Mas Celtic e Rangers divergem em tudo: nas cores, na religião dos adeptos e nas zonas da cidade. E agora, também na posição que tomam no referendo. “Nunca vi tantas bandeiras escocesas no Celtic Park [estádio do clube] como agora”, confessa Andy, não sem antes lembrar que, mesmo sendo um estereótipo, “muitos adeptos” do clube que já venceu 45 campeonatos “se sentem mais irlandeses do que escoceses”.

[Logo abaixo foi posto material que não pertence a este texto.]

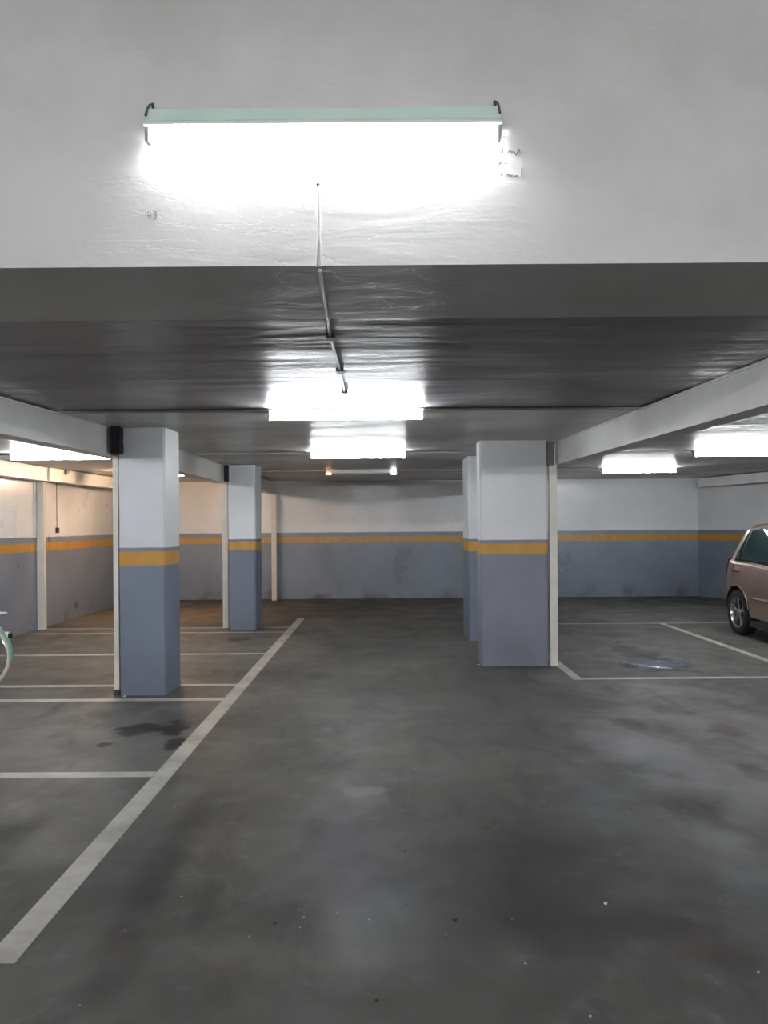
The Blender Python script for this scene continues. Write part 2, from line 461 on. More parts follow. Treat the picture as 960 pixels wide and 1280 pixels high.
P4 = pillar((587, 801), (640, 801), .72, M['pillar'], 'pillar mostly hidden behind the broad right-hand pillar')

# ------------------------------------------------------------------ steel posts and girders
def post(p0, p1, ztop, label, dp=.07, foot=None, extra=None, mat='post', dy=0):
    (xa, ya), (xb, yb) = floor_pt(*p0), floor_pt(*p1); y = (ya+yb)/2+dy; hw = (xb-xa)/2; cx = (xa+xb)/2
    t = thing('steel_post', (cx, y, 0), label, 'post', group='cream steel posts', kind='thing')
    bm = BM(); z0 = .045 if foot else .006
    box(bm, -hw, hw, 0, dp, z0, ztop); bev(bm, .006, 2); link('shaft', bm, M[mat], t, smooth=True)
    bm = BM(); box(bm, -hw*(1.12 if foot else 1.05), hw*(1.12 if foot else 1.05), -.008, dp+.008, 0, z0); bev(bm, .003, 1)
    link('foot_plate', bm, M['dark_steel' if foot else mat], t)
    bm = BM(); box(bm, -hw-.003, hw+.003, -.006, dp+.006, ztop, ztop+.008); link('head_plate', bm, M[mat], t)
    if extra:
        bm = BM(); box(bm, -hw-.006, hw+.006, -.006, dp+.006, extra[0], extra[1]); bev(bm, .004, 2)
        link('dark_wrap', bm, M['dark_steel'], t)
    return t
GB = .62
post((143.0, 869), (149.2, 869), H(GB)-.008, 'cream steel post tight against the left side of the nearest left pillar', foot=True)
post((279, 785), (285.6, 785), H(GB)-.008, 'cream steel post beside the slim left pillar farther back')
post((340, 750.5), (345.8, 750.5), H(.64)-.008, 'cream steel post standing free before the back wall, left of the aisle end')
post((47, 787), (55.5, 787), H(.66)-.008, 'cream steel post standing against the left wall', dp=.08)
post((688.6, 832.5), (698, 832.5), H(GB)-.008, 'cream steel post on the right side of the broad right-hand pillar')
post((863.5, 744.5), (870.5, 744.5), H(.70)-.008, 'cream steel post with dark wrapping in the back right corner', extra=(.50, .66), mat='girder')

def px_of(x, y):     # pixel of a floor point, inverse of floor_pt
    ux, uy = x*F/y, F*1.45/y+17
    return (480+ux+TH*uy, 640+uy-TH*ux)
post(px_of(-2.84, 2.62), px_of(-2.77, 2.62), H(GB)-.008, 'cream steel post left of the view under the near girder end')
post(px_of(2.14, 2.62), px_of(2.21, 2.62), H(GB)-.008, 'cream steel post right of the view under the near girder end')

def girder(x0, y0, x1, y1, z0, z1, wd, label, out=-1, z1b=None, z0b=None):
    """hollow steel girder from (x0,y0) to (x1,y1); (x,y) is the face toward the aisle, width goes to side out"""
    z1b = z1 if z1b is None else z1b; z0b = z0 if z0b is None else z0b
    d = Vector((x1-x0, y1-y0, 0)); L = d.length; rz = math.atan2(d.y, d.x)
    t = thing('steel_girder', (x0, y0, 0), label, 'girder', rz=rz, group='grey-white steel girders', kind='thing')
    s = -out; bm = BM()      # local +x along, local +y = left of direction (towards -X)
    ys = sorted((0.004*s, wd*s))
    zb = lambda f: z0+(z0b-z0)*f; zt = lambda f: z1+(z1b-z1)*f
    hexa(bm, [(0, ys[0], zb(0)+.01), (L, ys[0], zb(1)+.01), (L, ys[1], zb(1)+.01), (0, ys[1], zb(0)+.01)],
             [(0, ys[0], zt(0)-.01), (L, ys[0], zt(1)-.01), (L, ys[1], zt(1)-.01), (0, ys[1], zt(0)-.01)])
    link('web', bm, M['girder'], t)
    for nm, f0, f1 in (('bottom_flange', lambda f: zb(f), lambda f: zb(f)+.012), ('top_flange', lambda f: zt(f)-.014, lambda f: zt(f))):
        bm = BM(); ya, yb = sorted((-.006*s, (wd+.006)*s))
        hexa(bm, [(0, ya, f0(0)), (L, ya, f0(1)), (L, yb, f0(1)), (0, yb, f0(0))],
                 [(0, ya, f1(0)), (L, ya, f1(1)), (L, yb, f1(1)), (0, yb, f1(0))])
        bev(bm, .002, 1); link(nm, bm, M['girder'], t)
    return t
girder(-2.73, 2.58, -2.315, 6.95, H(GB), H(.861), .15, 'grey-white girder running from upper left towards the nearest left pillar', out=-1)
girder(-2.27, 7.15, -2.245, 11.05, H(GB), H(.862), .15, 'grey-white girder between the two pillars of the left row', out=-1)
girder(-2.235, 11.3, -2.14, YB-.03, H(GB+.025), H(.866), .15, 'grey-white girder from the slim left pillar to the back wall', out=-1)
girder(2.105, 2.58, 1.80, 7.98, H(GB), H(.861), .15, 'grey-white girder running from upper right towards the broad pillar', out=1)
girder(1.73, 8.35, 1.72, YB-.03, H(GB), H(.861), .12, 'grey-white girder hidden behind the broad right-hand pillar', out=1)
girder(-4.80, 5.9, -4.80, 11.05, H(.67), H(.861), .15, 'girder along the left wall, nearer than its post', out=-1)
girder(-4.79, 11.1, -4.62, 14.2, H(.68), H(.868), .15, 'girder along the left wall, beyond its post', out=-1)
girder(7.2, 10.3, 6.12, 15.05, H(.70), H(.868), .15, 'girder along the slanting right wall above the car', out=1)

def block(name, x0, x1, y0, y1, z0, z1, mat, label, cat, rough=0, group=None):
    cx, cy = (x0+x1)/2, (y0+y1)/2; bm = BM(); box(bm, x0-cx, x1-cx, y0-cy, y1-cy, 0, z1-z0); bev(bm, min(x1-x0, y1-y0)*.15, 2)
    if rough:
        bmesh.ops.subdivide_edges(bm, edges=bm.edges[:], cuts=3, use_grid_fill=True)
        for v in bm.verts: v.co += mnoise.noise_vector(v.co*18+Vector((cx, 0, 3)))*rough
    return tag(link(name, bm, M[mat], loc=(cx, cy, z0), smooth=True), label, cat, group, 'thing')
xa = x_at(140.5, 550, 6.6); xb = x_at(151.5, 550, 6.6)
block('foam_pad', xa, xb, 6.56, 6.66, height_at(146, 567, 6.6), height_at(146, 534, 6.6), 'black_foam', 'crumpled black foam pad wedged at the top of the nearest left pillar', 'foam pad', .006, 'black foam pads at girder ends')
xa = x_at(281.5, 590, 10.75); xb = x_at(286, 590, 10.75)
block('foam_pad', xa, xb, 10.66, 10.76, height_at(284, 602, 10.7), height_at(284, 581.5, 10.7), 'black_foam', 'small black foam pad at the top of the slim left pillar', 'foam pad', .003, 'black foam pads at girder ends')
xa = x_at(684, 567, 7.94); xb = x_at(691.5, 567, 7.94)
block('steel_bracket', xa, xb, 7.90, 7.975, height_at(687, 582, 7.95), height_at(687, 552.5, 7.95), 'holder', 'grey bracket joining girder and broad right-hand pillar', 'bracket')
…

Agora, admite, “parece que a maioria está convencida de que a independência seria uma coisa positiva para a Escócia”. Do último domingo, cerca de mil adeptos do Celtic, numa das bancadas do estádio do clube, ergueram cartazes onde se lia ‘Yes’ ao 18.º minuto do encontro frente ao Aberdeen — em alusão ao dia do referendo.

Ou seja, uma demonstração clara a favor da independência da Escócia. Algo que que James McGregor “reza para que não aconteça”.

James é escocês e também nasceu em Glasgow, mas torce pelo Rangers. Aos 25 anos, a profissão de personal trainer ainda lhe dá tempo para gerir uma conta de Twitter, dedicada a apoiar o seu clube — que um amontoado de dívidas obrigou a recomeçar do zero.

Em junho de 2012 o clube morreu, mudou de nome (no papel é hoje o Rangers Football Club Limited) e afundou-se até à 4.ª divisão. Hoje está no Championship, a um degrau de regressar à liga que já conquistou por 54 vezes. “Diria que 95% dos adeptos do Rangers quererão o ‘não’, pois o clube é tradicionalmente britânico”, explicou ao Observador.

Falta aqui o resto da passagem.